【さまざまな思惑が絡む?】ランボルギーニに1兆円の買収案 スイスの投資会社 VWグループは売却拒否か

公開 : 2021.05.26 19:05

業績好調のスーパーカーブランド

買収が実現すれば、ランボルギーニは過去23年間傘下にあった親会社から切り離されることになるが、クァンタム・グループAGは、同ブランドの既存の経営陣を維持するとしている。買収提案には、既存の従業員に対する最大5年間の雇用保証も含まれているほか、ドイツにイノベーションセンターを設立することで、最大850人の新規雇用を創出するとしている。

事業計画では、2025年までにランボルギーニを「アップスケール」し、「EVソリューション」にすると表現されている。

ランボルギーニのステファン・ヴィンケルマンCEO
ランボルギーニのステファン・ヴィンケルマンCEO

アウディは1998年、ランボルギーニを、当時のスハルト大統領の末っ子であるフトモ・マンドラ・プトラが共同経営するインドネシア企業、メガテック社から1億1000万ドルで買収した。

これまでの報道では、フォルクスワーゲン・グループがランボルギーニの売却に興味を持っていると言われていたが、今回の進展に関連してAUTOCARが接触したアウディの広報担当者は「ランボルギーニは売り物ではありません(Lamborghini is not for sale)」と答えた。
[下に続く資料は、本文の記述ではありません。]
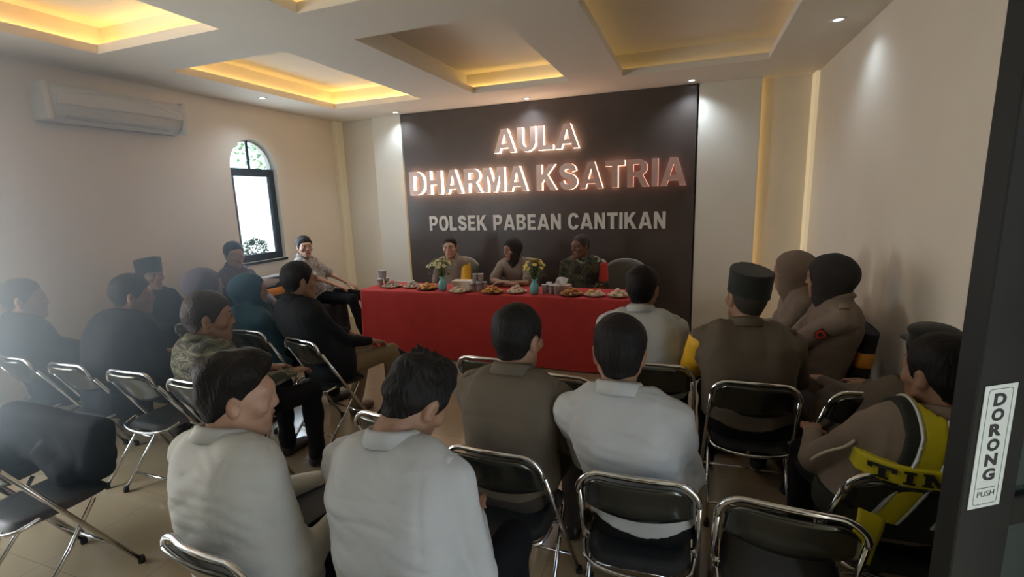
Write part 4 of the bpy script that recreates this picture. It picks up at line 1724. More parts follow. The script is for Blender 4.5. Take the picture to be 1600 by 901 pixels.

以前、アヴェンタドールをはじめとするランボルギーニの後継モデルの開発費用が予算を超えているとAUTOCARに語っていたディースは、イタリアに拠点を置くグループ傘下のドゥカティとイタルデザインとの「法的構造」に組み込む可能性を示唆したことがある。

しかし、ランボルギーニの売却案は、2020年12月に開催されたグループの監査役会において、同ブランドの日常業務はベントレーとともにアウディの管理下に置かれることになったため、公式に否定された。

その少し前、グループはブガッティの社長であるステファン・ヴィンケルマンをランボルギーニのCEOに任命した。ヴィンケルマンは2005年から2016年まで同職を務めており、その後アウディ・スポーツの責任者を経てブガッティの社長に就任した。現在はランボルギーニとブガッティのトップを兼任している。

ランボルギーニは2020年に7430台を販売した。過去最高の年間販売台数を記録した2019年(8205台)からは減少したものの、パンデミックの影響でサンターガタ工場が70日間の操業停止に見舞われた中、16億1000万ユーロ(約2145億円)の売上高を記録し、過去最高の年間収益を達成した。